Local content policies geared towards promoting technology, innovation and research and development are more evident in advanced economies or countries where industries have reached a level of maturity. Regardless, however, it is still important as not only would companies invest in R&D but governments could provide financial incentives to local firms, encouraging them to develop superior technology to better enable these firms to compete globally. There are currently no firms in Guyana that are large enough to support R&D but this could be a government initiative to fund R&D at local education institutions.

In the Philippines, a minimum of 1.5 per cent of the operating costs annually must be allocated to support the development of mining technology and geosciences.

Sweden provides significant financial support to its research institutions specialised in mining-related activities and has developed at the same time, strong partnerships to connect businesses with R&D. Similarly, Finland provides substantial loans and grants to its public research institutions to support domestic companies in becoming global leaders in specific sections of mineral value chains.

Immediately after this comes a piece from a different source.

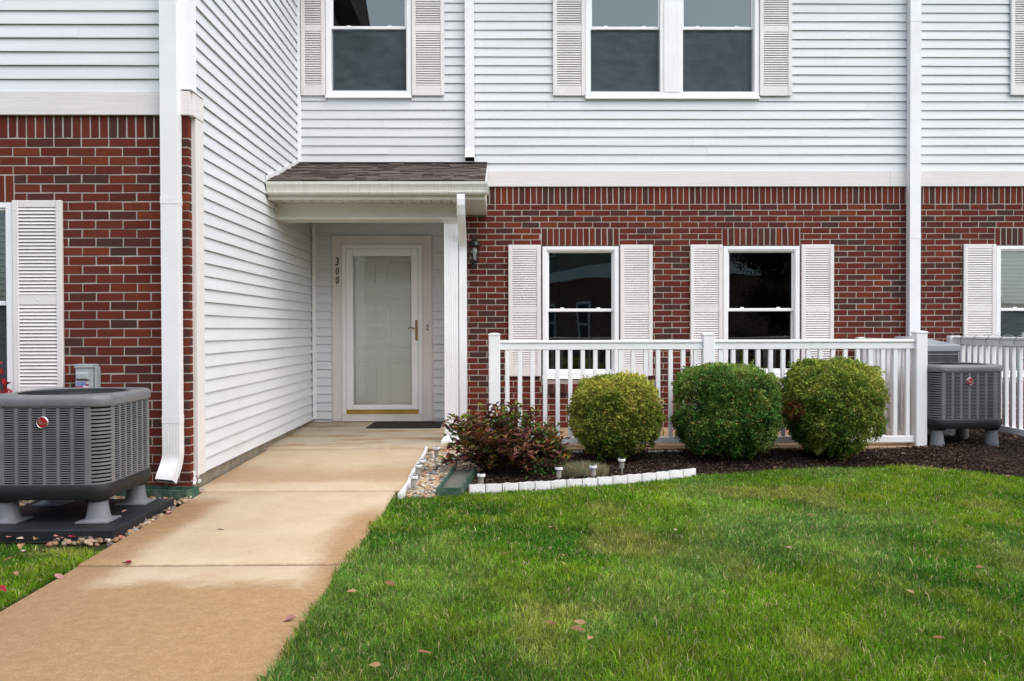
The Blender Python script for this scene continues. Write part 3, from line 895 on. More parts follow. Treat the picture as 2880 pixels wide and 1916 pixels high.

In Norway, the government has implemented and promoted local content by establishing a mandatory condition upon international oil companies to transfer technology and expertise to scale up local participation in the oil and gas industry.


The implementation of local content policies have proven to work for countries. Given the emergence of Guyana’s oil and gas sector, and with the existence of a strong mining sector, local content policies could enhance the labour market, stimulate the development of domestic industries, and, possibly through this, add value to each industry through innovation from research and development.